Não foi o meu objetivo, mas entendendo a responsabilidade de dar seguimento à tradição. Não acho que exista ‘forró ruim ou forró bom’. Escuto todos, mas tenho consciência dessa responsabilidade. Quando decidi fazer um recorte da instrumentação em cima do trio nordestino, com tudo gravado ao vivo, eu estava seguro, apesar de não estar buscando validação. Fiz tudo com muito respeito, num processo com pessoas extremamente gabaritadas e capacitadas. Respondendo objetivamente, eu não tive essa intenção, mas sei o local de me posicionar sobre isso de tradição, porque eu não acho que a tradição, nesse sentido, tem que se opor ao que muitas vezes se tem uma ideia de "mercado". Tipo, 'existe o mercado e a tradição tem que estar fora dela'. Essa visão fez a gente caminhar para um lugar do exótico, do folclórico. Penso de outra forma.

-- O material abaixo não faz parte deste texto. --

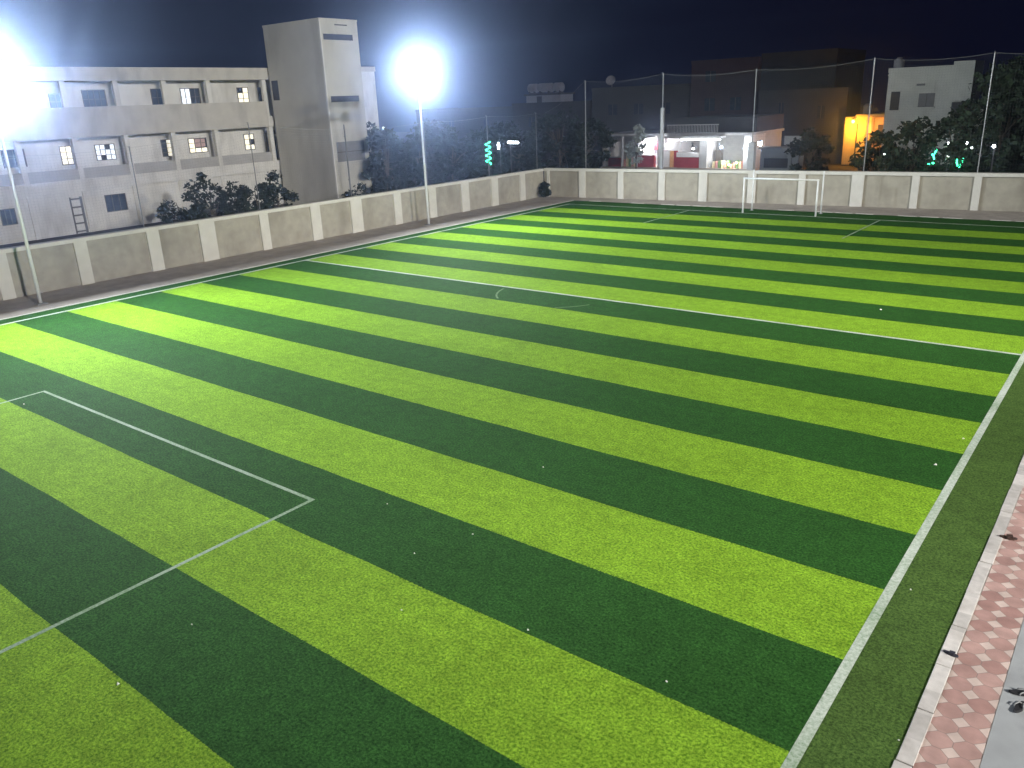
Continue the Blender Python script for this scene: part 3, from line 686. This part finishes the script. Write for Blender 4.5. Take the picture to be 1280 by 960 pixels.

O forró tradicional precisa disputar esse mercado com a identidade que a gente deseja que ele tenha. Essa ideia de que 'a gente não quer saber de dinheiro'... Pelo contrário, temos que disputar esse mercado, tem que disputar esse dinheiro antes de abrir mão dele.

Pode falar sobre o título do álbum, "Baile Brasileiro"? Tem menção ao Baile do Menino Deus, que você participa anualmente?
Não faz menção. Primeiro, porque eu penso em 'baile' quando penso em forró. Ao conversar com veículos do Sudeste, percebi como eles veem o forró como um gênero musical, porém isso é uma parte ínfima ao lado do que é a expressão como um todo. O forró sempre estará em um lugar idealizado da minha infância: uma soma da música com a dança, unindo a comunidade com harmonia. Não era essa coisa de um palco lá em cima e o povo lá embaixo, olhando de forma passiva. Quando vou a um forró, fico emocionado com essa conversa entre quem canta, quem toca e quem tá no salão. No final, o forró é essa celebração. Essa ideia de chamar o forró de 'baile' é como resgatar um certo glamour dessa classe trabalhadora. Acabei também dando o nome 'brasileiro', porque desenvolvendo essa pesquisa, notei que essa não é apenas uma música nordestina. É impressionante como todas as capitais hoje têm grupos que pesquisam, escrevem e tocam forró. Estou cada vez mais convicto de que o forró é uma música nacional e conversa sobre temas de uma forma brasileira.